What is asked> Leave out the pictures and repeat the rest of the material exactly.

Recorded information>
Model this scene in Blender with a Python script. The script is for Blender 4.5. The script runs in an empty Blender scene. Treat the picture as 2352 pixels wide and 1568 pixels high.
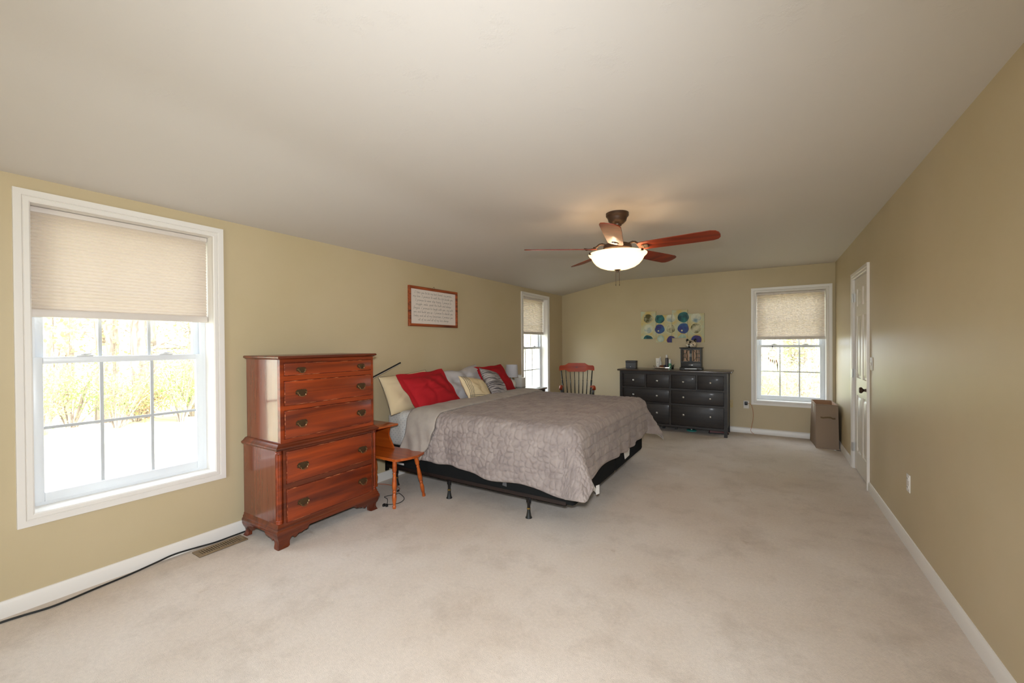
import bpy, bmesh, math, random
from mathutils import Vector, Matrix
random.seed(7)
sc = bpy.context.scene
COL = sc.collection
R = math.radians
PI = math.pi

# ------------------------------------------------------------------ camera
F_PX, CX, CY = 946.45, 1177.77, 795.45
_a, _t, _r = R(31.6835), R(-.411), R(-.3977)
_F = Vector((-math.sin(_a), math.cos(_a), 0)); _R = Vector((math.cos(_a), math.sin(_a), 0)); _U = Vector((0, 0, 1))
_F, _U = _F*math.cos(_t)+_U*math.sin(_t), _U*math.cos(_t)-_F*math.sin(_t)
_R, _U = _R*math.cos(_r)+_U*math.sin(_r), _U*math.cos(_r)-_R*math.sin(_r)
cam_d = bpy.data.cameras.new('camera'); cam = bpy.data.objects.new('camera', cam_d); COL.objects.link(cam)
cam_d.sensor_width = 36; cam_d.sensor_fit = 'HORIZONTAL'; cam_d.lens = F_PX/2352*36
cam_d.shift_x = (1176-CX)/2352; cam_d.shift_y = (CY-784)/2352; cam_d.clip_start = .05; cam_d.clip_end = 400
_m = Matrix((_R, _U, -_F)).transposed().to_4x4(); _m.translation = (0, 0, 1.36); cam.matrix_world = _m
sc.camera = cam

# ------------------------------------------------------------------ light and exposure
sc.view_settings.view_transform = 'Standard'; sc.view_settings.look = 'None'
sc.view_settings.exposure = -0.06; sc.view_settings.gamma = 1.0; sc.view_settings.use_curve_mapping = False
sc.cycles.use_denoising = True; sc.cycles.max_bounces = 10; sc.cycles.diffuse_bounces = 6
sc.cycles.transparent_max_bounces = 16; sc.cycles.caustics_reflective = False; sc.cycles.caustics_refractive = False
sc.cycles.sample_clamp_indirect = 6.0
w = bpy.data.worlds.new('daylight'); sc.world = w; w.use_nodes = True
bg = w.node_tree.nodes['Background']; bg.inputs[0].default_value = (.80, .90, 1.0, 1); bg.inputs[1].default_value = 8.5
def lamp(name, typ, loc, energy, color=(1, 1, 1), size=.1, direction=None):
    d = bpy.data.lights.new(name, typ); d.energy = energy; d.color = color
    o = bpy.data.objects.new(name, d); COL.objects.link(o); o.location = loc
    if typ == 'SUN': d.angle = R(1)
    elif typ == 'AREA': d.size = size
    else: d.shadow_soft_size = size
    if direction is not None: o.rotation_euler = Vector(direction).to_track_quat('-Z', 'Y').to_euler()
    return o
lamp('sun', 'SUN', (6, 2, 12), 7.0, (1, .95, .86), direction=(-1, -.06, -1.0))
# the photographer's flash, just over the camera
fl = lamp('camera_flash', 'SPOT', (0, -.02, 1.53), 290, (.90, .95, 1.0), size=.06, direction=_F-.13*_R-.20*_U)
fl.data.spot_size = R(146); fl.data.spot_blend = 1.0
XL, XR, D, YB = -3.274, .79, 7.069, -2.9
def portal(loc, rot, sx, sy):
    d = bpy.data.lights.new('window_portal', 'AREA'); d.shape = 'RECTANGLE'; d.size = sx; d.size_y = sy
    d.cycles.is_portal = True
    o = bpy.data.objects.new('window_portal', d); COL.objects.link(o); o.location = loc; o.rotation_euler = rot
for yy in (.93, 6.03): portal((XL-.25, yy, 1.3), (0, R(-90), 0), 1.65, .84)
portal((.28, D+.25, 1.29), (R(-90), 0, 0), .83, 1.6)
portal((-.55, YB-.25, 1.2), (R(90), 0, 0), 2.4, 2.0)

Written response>
Model this scene in Blender with a Python script. The script is for Blender 4.5. The script runs in an empty Blender scene. Treat the picture as 2352 pixels wide and 1568 pixels high.
import bpy, bmesh, math, random
from mathutils import Vector, Matrix
random.seed(7)
sc = bpy.context.scene
COL = sc.collection
R = math.radians
PI = math.pi

# ------------------------------------------------------------------ camera
F_PX, CX, CY = 946.45, 1177.77, 795.45
_a, _t, _r = R(31.6835), R(-.411), R(-.3977)
_F = Vector((-math.sin(_a), math.cos(_a), 0)); _R = Vector((math.cos(_a), math.sin(_a), 0)); _U = Vector((0, 0, 1))
_F, _U = _F*math.cos(_t)+_U*math.sin(_t), _U*math.cos(_t)-_F*math.sin(_t)
_R, _U = _R*math.cos(_r)+_U*math.sin(_r), _U*math.cos(_r)-_R*math.sin(_r)
cam_d = bpy.data.cameras.new('camera'); cam = bpy.data.objects.new('camera', cam_d); COL.objects.link(cam)
cam_d.sensor_width = 36; cam_d.sensor_fit = 'HORIZONTAL'; cam_d.lens = F_PX/2352*36
cam_d.shift_x = (1176-CX)/2352; cam_d.shift_y = (CY-784)/2352; cam_d.clip_start = .05; cam_d.clip_end = 400
_m = Matrix((_R, _U, -_F)).transposed().to_4x4(); _m.translation = (0, 0, 1.36); cam.matrix_world = _m
sc.camera = cam

# ------------------------------------------------------------------ light and exposure
sc.view_settings.view_transform = 'Standard'; sc.view_settings.look = 'None'
sc.view_settings.exposure = -0.06; sc.view_settings.gamma = 1.0; sc.view_settings.use_curve_mapping = False
sc.cycles.use_denoising = True; sc.cycles.max_bounces = 10; sc.cycles.diffuse_bounces = 6
sc.cycles.transparent_max_bounces = 16; sc.cycles.caustics_reflective = False; sc.cycles.caustics_refractive = False
sc.cycles.sample_clamp_indirect = 6.0
w = bpy.data.worlds.new('daylight'); sc.world = w; w.use_nodes = True
bg = w.node_tree.nodes['Background']; bg.inputs[0].default_value = (.80, .90, 1.0, 1); bg.inputs[1].default_value = 8.5
def lamp(name, typ, loc, energy, color=(1, 1, 1), size=.1, direction=None):
    d = bpy.data.lights.new(name, typ); d.energy = energy; d.color = color
    o = bpy.data.objects.new(name, d); COL.objects.link(o); o.location = loc
    if typ == 'SUN': d.angle = R(1)
    elif typ == 'AREA': d.size = size
    else: d.shadow_soft_size = size
    if direction is not None: o.rotation_euler = Vector(direction).to_track_quat('-Z', 'Y').to_euler()
    return o
lamp('sun', 'SUN', (6, 2, 12), 7.0, (1, .95, .86), direction=(-1, -.06, -1.0))
# the photographer's flash, just over the camera
fl = lamp('camera_flash', 'SPOT', (0, -.02, 1.53), 290, (.90, .95, 1.0), size=.06, direction=_F-.13*_R-.20*_U)
fl.data.spot_size = R(146); fl.data.spot_blend = 1.0
XL, XR, D, YB = -3.274, .79, 7.069, -2.9
def portal(loc, rot, sx, sy):
    d = bpy.data.lights.new('window_portal', 'AREA'); d.shape = 'RECTANGLE'; d.size = sx; d.size_y = sy
    d.cycles.is_portal = True
    o = bpy.data.objects.new('window_portal', d); COL.objects.link(o); o.location = loc; o.rotation_euler = rot
for yy in (.93, 6.03): portal((XL-.25, yy, 1.3), (0, R(-90), 0), 1.65, .84)
portal((.28, D+.25, 1.29), (R(-90), 0, 0), .83, 1.6)
portal((-.55, YB-.25, 1.2), (R(90), 0, 0), 2.4, 2.0)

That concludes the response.